Os festejos
juninos costumam figurar no imaginário do nordestino como um período de
fartura. Uma trégua breve em meio às constantes agruras climáticas que afligem
a região. Daí, provavelmente, derivou inicialmente a alegria contagiante do
período, associada à ampla variedade de quitutes e bebidas consumidas nesses
dias de festa e, também, à profusão de fogos que fazem a alegria de adultos e
crianças. Isso, claro, ocorre no contexto da celebração cristã. Junho, aliás, é
prenhe em homenagens a alguns dos mais populares santos católicos.
Noutros
tempos, em anos bons, as chuvas caíam até o dia de São José, em 19 de março,
assegurando colheita farta em meados de junho, quando se comemora o São João. Com
todos os desarranjos climáticos em curso no planeta – com evidentes impactos
sobre a frágil caatinga nordestina – essa tradição, em parte, se desfez porque
as precipitações, em alguma medida, se tornaram erráticas.
Não foi apenas
o regime climático que provocou mudanças nos festejos juninos. Antigamente,
gigantescas fogueiras agregavam famílias, que compartilhavam pratos, o licor
caseiro comum no período, as alegrias da noite iluminada pelo espocar dos
fogos. As crianças, álacres, saltavam fogueiras, os adultos improvisavam
quadrilhas.

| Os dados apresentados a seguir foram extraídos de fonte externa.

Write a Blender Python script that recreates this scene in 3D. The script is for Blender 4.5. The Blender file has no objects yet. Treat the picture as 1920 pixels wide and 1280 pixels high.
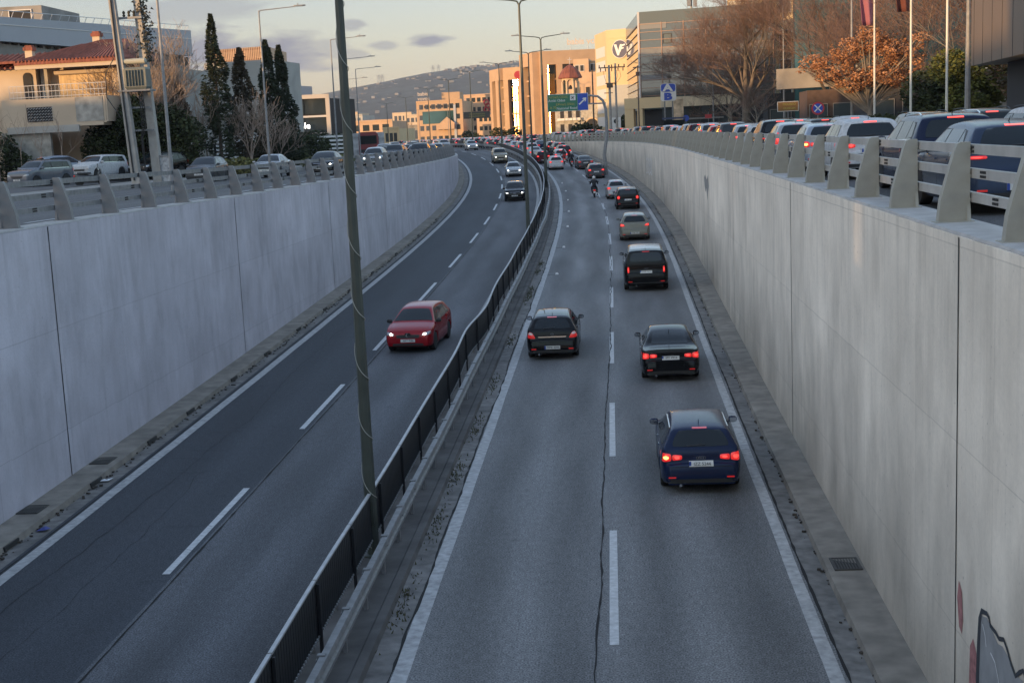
import bpy, bmesh, math, random
from mathutils import Vector, Matrix, noise
from mathutils.bvhtree import BVHTree
R = math.radians
random.seed(7)
C = bpy.context.scene.collection
scene = bpy.context.scene

# ---------------------------------------------------------------- camera
def cam_axes(pitch, roll, yaw):
    p, r, y = R(pitch), R(roll), R(yaw)
    F = Vector((math.sin(y)*math.cos(p), math.cos(y)*math.cos(p), -math.sin(p)))
    Rt = Vector((math.cos(y), -math.sin(y), 0)); U = Rt.cross(F)
    return F, Rt*math.cos(r)-U*math.sin(r), U*math.cos(r)+Rt*math.sin(r)
cf, cr, cu = cam_axes(10.0161, 2.7172, -7.0244)
cam_data = bpy.data.cameras.new('camera'); cam = bpy.data.objects.new('camera', cam_data); C.objects.link(cam)
cam.matrix_world = Matrix(((cr.x, cu.x, -cf.x, 0), (cr.y, cu.y, -cf.y, 0), (cr.z, cu.z, -cf.z, 1.5), (0, 0, 0, 1)))
cam_data.sensor_width = 36; cam_data.lens = 2723.9/1920*36
cam_data.shift_x = 0.0215; cam_data.shift_y = 0.0501
cam_data.clip_start = 0.5; cam_data.clip_end = 20000
scene.camera = cam

# ---------------------------------------------------------------- sky, sun, exposure
SUN_EL, SUN_AZ = R(2.3), R(226)          # azimuth clockwise from +Y
sun_dir = Vector((math.sin(SUN_AZ)*math.cos(SUN_EL), math.cos(SUN_AZ)*math.cos(SUN_EL), math.sin(SUN_EL)))
world = bpy.data.worlds.new('World'); scene.world = world; world.use_nodes = True
wn, wl = world.node_tree.nodes, world.node_tree.links
bg = wn['Background']; sky = wn.new('ShaderNodeTexSky'); sky.sky_type = 'NISHITA'
sky.sun_disc = False; sky.sun_elevation = SUN_EL+R(1.2); sky.sun_rotation = SUN_AZ
sky.altitude = 200; sky.air_density = 1.0; sky.dust_density = 1.2; sky.ozone_density = 1.6
geo_n = wn.new('ShaderNodeTexCoord'); mp = wn.new('ShaderNodeMapping')
mp.inputs['Scale'].default_value = (1.6, 1.6, 6.0); mp.inputs['Location'].default_value = (2.3, .35, .9)
nz = wn.new('ShaderNodeTexNoise'); nz.inputs['Scale'].default_value = 13; nz.inputs['Detail'].default_value = 9
nz.inputs['Roughness'].default_value = .58; nz.inputs['Distortion'].default_value = .3
rp = wn.new('ShaderNodeValToRGB'); rp.color_ramp.elements[0].position = .50; rp.color_ramp.elements[1].position = .78
rp.color_ramp.elements[0].color = (0, 0, 0, 1); rp.color_ramp.elements[1].color = (.62, .62, .62, 1)
mixc = wn.new('ShaderNodeMix'); mixc.data_type = 'RGBA'
wl.new(geo_n.outputs['Generated'], mp.inputs['Vector']); wl.new(mp.outputs['Vector'], nz.inputs['Vector'])
wl.new(nz.outputs['Fac'], rp.inputs['Fac'])
def wm(op, a, b=None, clamp=False):
    q = wn.new('ShaderNodeMath'); q.operation = op; q.use_clamp = clamp
    for i, v in enumerate((a, b)):
        if v is None: continue
        if isinstance(v, (int, float)): q.inputs[i].default_value = v
        else: wl.new(v, q.inputs[i])
    return q.outputs['Value']
sepc = wn.new('ShaderNodeSeparateXYZ'); wl.new(geo_n.outputs['Generated'], sepc.inputs[0])
cu_x = wm('DIVIDE', sepc.outputs['X'], wm('MAXIMUM', sepc.outputs['Y'], .05)); cu_z = wm('DIVIDE', sepc.outputs['Z'], wm('MAXIMUM', sepc.outputs['Y'], .05))
cmask = None     # a few cloud banks by bearing and height above the horizon, edges torn by the noise
for (u0, v0, du, dv, k_) in ((-.300, .068, .036, .012, 1.0), (-.262, .0615, .034, .0145, 1.0), (-.226, .0645, .013, .006, .5), (-.1555, .0655, .0145, .0042, .95), (-.205, .0785, .008, .003, .6), (-.32, .094, .045, .009, .45), (-.184, .0635, .009, .0028, .55), (-.256, .038, .014, .003, .4), (-.210, .059, .012, .003, .5), (.6, .30, .4, .06, .5), (-.9, .35, .4, .08, .6)):
    a = wm('MULTIPLY', wm('SUBTRACT', cu_x, u0), 1/du); b = wm('MULTIPLY', wm('SUBTRACT', cu_z, v0), 1/dv)
    r2 = wm('SQRT', wm('ADD', wm('MULTIPLY', a, a), wm('MULTIPLY', b, b)))
    g_ = wm('SUBTRACT', 1.22, r2)
    g_ = wm('ADD', g_, wm('MULTIPLY', wm('SUBTRACT', nz.outputs['Fac'], .5), 3.2))
    g_ = wm('MULTIPLY', wm('MULTIPLY', g_, 1.5, True), k_)
    cmask = g_ if cmask is None else wm('MAXIMUM', cmask, g_)
wl.new(cmask, mixc.inputs['Factor'])
hsv = wn.new('ShaderNodeHueSaturation'); hsv.inputs['Saturation'].default_value = .62; hsv.inputs['Value'].default_value = 1.0
wl.new(sky.outputs['Color'], hsv.inputs['Color'])
sep = wn.new('ShaderNodeSeparateXYZ'); wl.new(geo_n.outputs['Generated'], sep.inputs[0])
zr_ = wn.new('ShaderNodeValToRGB'); cr0 = zr_.color_ramp; cr0.elements[0].position = 0.0; cr0.elements[0].color = (.475, .445, .465, 1)
cr0.elements[1].position = .12; cr0.elements[1].color = (.315, .325, .40, 1)
e = cr0.elements.new(.35); e.color = (.62, .69, .84, 1); e = cr0.elements.new(.8); e.color = (.80, .86, .98, 1)
wl.new(sep.outputs['Z'], zr_.inputs['Fac'])
tint = wn.new('ShaderNodeMix'); tint.data_type = 'RGBA'; tint.blend_type = 'MULTIPLY'; tint.inputs['Factor'].default_value = 1
wl.new(hsv.outputs['Color'], tint.inputs['A']); wl.new(zr_.outputs['Color'], tint.inputs['B'])
gain = wn.new('ShaderNodeVectorMath'); gain.operation = 'SCALE'; gain.inputs['Scale'].default_value = 2.85; wl.new(tint.outputs['Result'], gain.inputs[0])
lim = wn.new('ShaderNodeVectorMath'); lim.operation = 'MINIMUM'; wl.new(gain.outputs['Vector'], lim.inputs[0]); lim.inputs[1].default_value = (4.2, 3.5, 3.2)
wl.new(lim.outputs['Vector'], mixc.inputs['A'])
mixc.inputs['B'].default_value = (.82, .85, 1.02, 1)
wl.new(mixc.outputs['Result'], bg.inputs['Color']); bg.inputs['Strength'].default_value = 0.15
sun_data = bpy.data.lights.new('sun', 'SUN'); sun = bpy.data.objects.new('sun', sun_data); C.objects.link(sun)
sun_data.energy = 2.4; sun_data.angle = R(0.5); sun_data.color = (1.0, .60, .27)
sun.rotation_euler = (-sun_dir).to_track_quat('-Z', 'Y').to_euler()
scene.view_settings.view_transform = 'Standard'; scene.view_settings.look = 'None'
scene.view_settings.gamma = 1; scene.view_settings.use_curve_mapping = False
scene.view_settings.exposure = 1.36
scene.render.engine = 'CYCLES'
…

Embalando tudo, o autêntico forró nordestino, com seu retinir
contagiante.
A redução da
população rural foi fragilizando essas tradições: os migrantes foram se
ajustando às idiossincrasias da vida urbana, adquirindo novos hábitos e
esquecendo os antigos, muitos deles incompatíveis com as limitações impostas
pela rotina da cidade. Nos grandes centros urbanos o fenômeno foi mais intenso,
mas alcançou com o mesmo vigor cidades do porte da Feira de Santana nas últimas
décadas.
Festa Tradicional
Há pouco mais
de 30 anos as fogueiras pontuavam as noites dedicadas a São João. Uma densa
fumaça cobria as ruas; aqui e ali casais arrastavam os pés, muita gente
conversava animada pelo licor e pelo forró que rádios e radiolas amplificavam; os
fogos despertavam amplo entusiasmo, sobretudo entre as crianças. A festa era,
essencialmente, comunitária, mobilizando famílias e vizinhos próximos. Muitos
aguardavam o São João com ansiosa expectativa.
Nos anos de
Copa do Mundo, a alegria era redobrada. Vivia-se, ainda, o êxtase do futebol
brasileiro como o melhor do planeta, como aquele que produzia craques em
profusão, que encantava plateias ao redor do mundo. Quando a Seleção Brasileira
era eliminada antes da festa de São João, no entanto, o ânimo decaía. Muitos
afogavam a tristeza do esporte em generosas doses de licor.
A aspereza da
vida urbana diluiu essa felicidade singela em algumas décadas. Os forrós
familiares foram substituídos pelas grandes festas em palcos gigantescos, que
atraem milhares de visitantes, para alegria dos prefeitos que pagam cachês
generosos. O repertório tradicional, com Luiz Gonzaga e o Trio Nordestino, foi
substituído por incontáveis grupos de qualidade duvidosa, que com o tempo
descaracterizaram o forró. Até pagodeiro figura como atração em festa junina
hoje.
Mas, apesar desses percalços, algumas
tradições permanecem. Na Feira de Santana, o movimento foi mais intenso essa
semana, com muita gente comprando o amendoim, o milho e a laranja no Centro de
Abastecimento e nas feiras de bairro. Mesmo com a crise, não faltou quem
investisse em fogos e no licor tradicional, sobretudo o da afamada produção da
vizinha Cachoeira. Confirmando a tendência recente, é provável que as ruas da
cidade se esvaziem nessas noites, dando à festa um ar melancólico, com balões
passando errantes, silenciosamente, como diria o poeta Manuel Bandeira.